Menurutnya, perubahan, revisi, atau penyusunan DIM RUU KUHAP akan lebih mengedepankan dua aspek penting: keadilan restoratif dan perlindungan HAM secara maksimal. Menkumham mempersilakan Dewan Perwakilan Rakyat (DPR) untuk melaksanakan proses yang diperlukan dalam membahas RUU KUHAP ini. Berbagai kementerian dan instansi terkait juga telah memberikan masukan kepada Kemenkumham.
"Jika di Parlemen, mereka ingin melibatkan partisipasi masyarakat, itu sepenuhnya hak mereka," lanjutnya.
Salah satu poin krusial dalam RUU KUHAP ini adalah komitmen terhadap perlindungan HAM, yang diwujudkan melalui pendampingan hukum bagi tersangka sejak tahap penyelidikan. Supratman menjelaskan bahwa pemerintah sepakat proses pendampingan oleh penasihat hukum dapat dimulai sejak tingkat penyelidikan.
Selain itu, RUU KUHAP juga menekankan penguatan keadilan restoratif. Meskipun terdapat beberapa perubahan kecil dalam hubungan antara penyidik dan penuntut, perubahan tersebut tidak bersifat substantif dan tidak mengganggu tugas dan fungsi pokok masing-masing institusi.
Sebelumnya, Anggota Komisi III DPR dari Fraksi PKS, Muhammad Nasir Djamil, menyampaikan bahwa revisi KUHAP ditargetkan selesai pada Desember 2025. DPR akan segera membahas RUU KUHAP begitu memasuki masa sidang.
"Kami berharap dapat menyelesaikan revisi KUHAP pada Desember 2025, karena KUHP baru akan berlaku pada 2026. Jika KUHP sudah baru tetapi hukum acara pidananya masih menggunakan produk lama, tentu tidak sinkron dan dapat menimbulkan kekhawatiran bagi para pencari keadilan," kata Nasir.

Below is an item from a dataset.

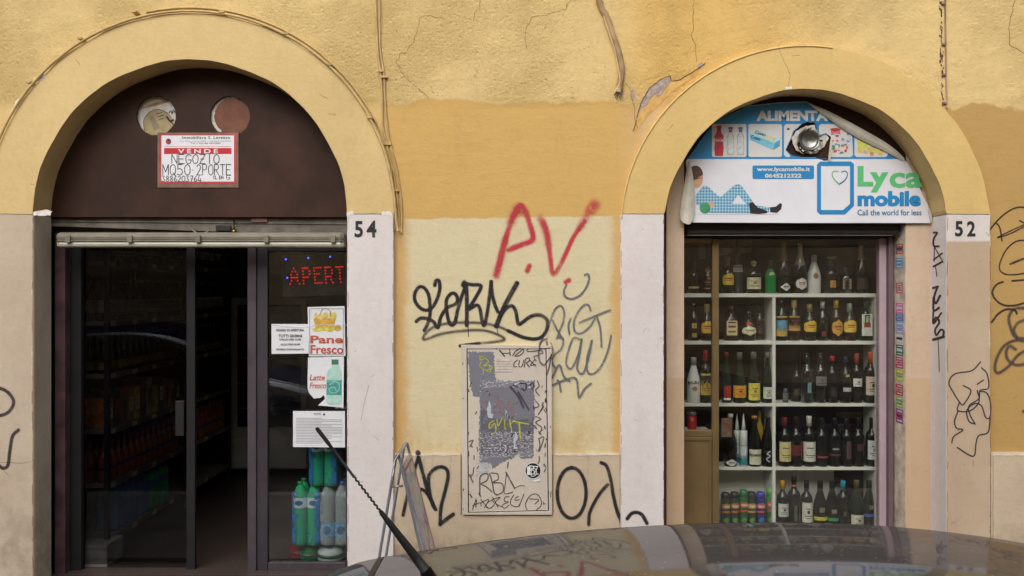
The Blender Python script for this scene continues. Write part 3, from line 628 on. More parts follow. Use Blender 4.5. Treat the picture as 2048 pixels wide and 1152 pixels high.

Menjelang masa sidang, Nasir mengatakan bahwa pihaknya akan mengadakan pertemuan dengan aktivis dan lembaga terkait. Komisi III DPR telah menggelar rapat dengan Lembaga Perlindungan Saksi dan Korban (LPSK) dan Perhimpunan Advokat Indonesia (Peradi) untuk membahas revisi KUHAP.
"Kami akan melibatkan pihak-pihak yang kami anggap memiliki kepentingan dan pengetahuan yang relevan, seperti Peradi, LPSK, dan organisasi mahasiswa yang memiliki minat dalam hukum acara pidana. Kami sangat berharap revisi ini dapat diselesaikan tahun ini. Hukum acara pidana sebelumnya disahkan pada Desember 1981. Kami berharap sejarah dapat terulang, dan RUU KUHAP yang baru dapat disahkan pada Desember 2025," pungkasnya.
Beberapa poin penting dalam RUU KUHAP yang baru meliputi:
- Penerapan prinsip keadilan restoratif
- Peningkatan perlindungan terhadap HAM
- Pendampingan hukum bagi tersangka sejak tahap penyelidikan
Revisi KUHAP ini diharapkan dapat memberikan kepastian hukum dan keadilan bagi seluruh masyarakat Indonesia.